The NSS/Radar is connected to the ASUS router by putting a hub between the radome and the RI10 interface box, this tees the radome output into the RI10 and ASUS router. The NSS MFD picks up an address from the ASUS in the same way as any of my other devices do. By creating a connection in OCPN for the address of the NSS with a port of 10110 a plethora of
NMEA data is being sent, including
GPS messages, which OCPN picks up.
The
NMEA data is useful because it provides a backup for the instances of kPlex that also run on the router. The kPlex instances take inputs from Serial/USB connections from the older instrumentation on the
boat giving both
GPS and
AIS messages into an OCPN connection. kPlex also has an outbound instance that takes
autopilot data from a separate OCPN connection back to one of the Serial/USB connections, overcoming the limitation OCPN had until recently with input and output through the same connection ( I havent been able to test muttnik's changes for this yet).
Since the ASUS is my main existing router, my research has focussed on whether that (and its firmware) are capable of running the functions I desire.
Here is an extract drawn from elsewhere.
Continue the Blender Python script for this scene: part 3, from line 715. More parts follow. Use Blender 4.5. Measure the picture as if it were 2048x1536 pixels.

It acts as the hub for onboard comms so handles external
internet as well as intranet function, does some processing to packetise NMEA data into IP and handles VPN centrally for all connected devices when needed.
One limitation I'm aware of is that it uses a Broadcom SOC, the drivers for the wireless
parts of the Broadcom chip are proprietary hence the 2.6 kernel used by Tomato. In turn this means that IGMP snooping is not part of the kernel and I risk swamping wireless devices because the multicast implementation on
Linux based routers has limitations. This may be resolved if I change to the
current development OpenWRT branch (around 3.10 I believe), which I've been looking at. That would upgrade the
Linux kernel and may fix some other problems I've seen but at the risk of it bricking the router on
installation - not something I want to do whilst cruising. So thats a
project that is under consideration for risk!
There may well be a better router, but as I've found, the criteria governing that choice is going to be rather individual. My choices suit my usage so far, but I'm open to change. So far as researching multicast use goes, most
references I've found are from people trying to use IPTV which is sort of relevant to this but not complete. As muttnik points out, this seems to be a grey area for standards.
I cant so far find reference to any router firmware with a > 54Mbps setting for multicast over wireless, they must be there given the number of ISPs with IPTV offerings. If I find one it will also need to have USB
ports, ethernet, wireless, WAN, VPN; the processing
power to run all that and the ability to recompile kPlex for it - oh and run off 12V!